Opinion: The institutionalised structure of white supremacy in Australia

Tuesday 21 March 2023

By Mohan Dutta

Wall of flowers following Christchurch Mosque attack.

People visiting the 'Wall of Flowers' paying tribute to the victims of the Christchurch mosques attack. Photo credit: Luis Alejandro Apiolaza, CC BY-SA 4.0, via Wikimedia Commons.

Last updated: Thursday 18 May 2023

The Christchurch terrorist attack is often individualised in mainstream public discourse as the act of an individual extremist. This individualisation of white supremacist violence is an essential feature of the whiteness of the settler colonial state. In this ideology, violence is attributed to a lone extremist who has been radicalised.

The response then is an individualising response, directed at the extremist with the justice system of the settler colonial state organised to respond to the extremist. The intelligence-security apparatus of the settler colonial state is organised around techniques of surveillance and monitoring directed at identifying and containing individuals likely to be radicalised and turned into extremists.

The individualising ideology on one hand places the cause of the violence in the actions of an individual who is portrayed to have been radicalised by an ideology. On the other hand, the individualisation of the violence keeps intact the very structure of white supremacy that underpins the acts.

This ideology conveniently erases the white supremacy that makes up the institutional structure of the intelligence-military-police infrastructure of the settler colonial state.

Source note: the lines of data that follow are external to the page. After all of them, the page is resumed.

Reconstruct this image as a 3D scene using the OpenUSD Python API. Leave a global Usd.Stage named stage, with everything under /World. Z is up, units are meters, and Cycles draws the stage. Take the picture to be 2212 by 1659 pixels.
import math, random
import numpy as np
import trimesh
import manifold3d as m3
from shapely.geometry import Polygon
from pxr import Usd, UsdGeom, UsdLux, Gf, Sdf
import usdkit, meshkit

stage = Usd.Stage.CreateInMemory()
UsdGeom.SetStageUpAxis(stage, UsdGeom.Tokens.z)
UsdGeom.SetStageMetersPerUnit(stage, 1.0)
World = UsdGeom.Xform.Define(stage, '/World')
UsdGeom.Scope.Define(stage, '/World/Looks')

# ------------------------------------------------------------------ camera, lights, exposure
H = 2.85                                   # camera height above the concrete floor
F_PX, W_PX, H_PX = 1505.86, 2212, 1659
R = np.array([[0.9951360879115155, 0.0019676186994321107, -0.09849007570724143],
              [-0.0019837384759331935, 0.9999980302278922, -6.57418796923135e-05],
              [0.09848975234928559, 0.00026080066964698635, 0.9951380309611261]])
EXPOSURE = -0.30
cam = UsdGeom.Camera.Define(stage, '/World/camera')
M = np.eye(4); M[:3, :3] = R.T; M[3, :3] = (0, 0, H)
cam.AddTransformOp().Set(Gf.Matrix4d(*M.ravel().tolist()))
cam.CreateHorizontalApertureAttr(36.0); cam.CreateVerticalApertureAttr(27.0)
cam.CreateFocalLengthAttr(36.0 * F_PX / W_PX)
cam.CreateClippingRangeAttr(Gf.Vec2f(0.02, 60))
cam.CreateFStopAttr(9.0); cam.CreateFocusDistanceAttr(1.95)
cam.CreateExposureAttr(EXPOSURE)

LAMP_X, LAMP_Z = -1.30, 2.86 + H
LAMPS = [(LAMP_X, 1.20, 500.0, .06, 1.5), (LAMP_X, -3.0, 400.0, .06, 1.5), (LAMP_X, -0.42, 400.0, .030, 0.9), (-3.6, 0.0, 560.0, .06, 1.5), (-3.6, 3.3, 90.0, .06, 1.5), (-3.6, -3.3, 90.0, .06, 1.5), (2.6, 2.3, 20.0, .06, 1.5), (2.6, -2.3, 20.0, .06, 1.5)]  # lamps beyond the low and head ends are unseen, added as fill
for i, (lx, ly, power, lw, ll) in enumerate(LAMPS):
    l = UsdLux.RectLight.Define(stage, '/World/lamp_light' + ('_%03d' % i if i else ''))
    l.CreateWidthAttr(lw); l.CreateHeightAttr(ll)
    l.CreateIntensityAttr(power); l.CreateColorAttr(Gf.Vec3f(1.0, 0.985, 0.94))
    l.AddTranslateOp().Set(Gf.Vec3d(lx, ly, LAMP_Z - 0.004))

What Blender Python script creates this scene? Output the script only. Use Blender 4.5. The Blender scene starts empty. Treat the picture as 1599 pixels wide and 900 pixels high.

The Australian extremist who carried out the violence in Christchurch is an extension of the white supremacy that forms the settler colonial infrastructure of Australia. This structure is scripted into Australia’s political, juridical, military, security, and intelligence institutions. White supremacy is built into the structure of the Australian state that has historically been organised around violence directed toward aboriginal communities.

Professor Mohan Dutta.

Professor Mohan Dutta.

On 18 March 2023, a few days after the four-year anniversary of the Christchurch terrorist attack, at an anti-transgender event hosted by the British anti-trans rights figure Kellie-Jay Keen who is currently touring Australia, Nazis dressed in black are seen taking the Nazi salute on the steps of the Victoria parliament.

As the Nazis march through the streets, the Australian police are seen protecting them. These are powerful images that depict the interplays of white supremacy of the police and the Nazis, the police are shown lining up to safeguard the Nazis as they take the salute.

Anti-fascist activists challenging the Nazis document the violence carried out by the police directed at the anti-fascist activists protesting the Nazis.

Anti-fascist activists document an Australian police member who flashed a white power sign at an earlier protest. In another report, Australian activists document the presence of Nazis in the Australian military. The institutionalisation of white supremacist hate within the infrastructures of the police and military exists in continuity with the racist colonial structure of Australia.

Four years since the Christchurch terrorist attack and the Australian state has continued to let the white supremacy within its structures go unchallenged.

To address the white supremacist hate that led to the Christchurch terrorist attack is to first recognise the white supremacy that is embedded within the organising logics of the state.

This recognition then can offer the starting point for undoing the racism and hate percolating through the cellular structures of Australian police, military, and related institutions.

Professor Mohan Dutta is Dean’s Chair Professor of Communication at Te Kunenga ki Pūrehuroa Massey University. He is the Director of the Center for Culture-Centered Approach to Research and Evaluation (CARE), developing culturally-centered, community-based projects of social change, advocacy, and activism that articulate health as a human right.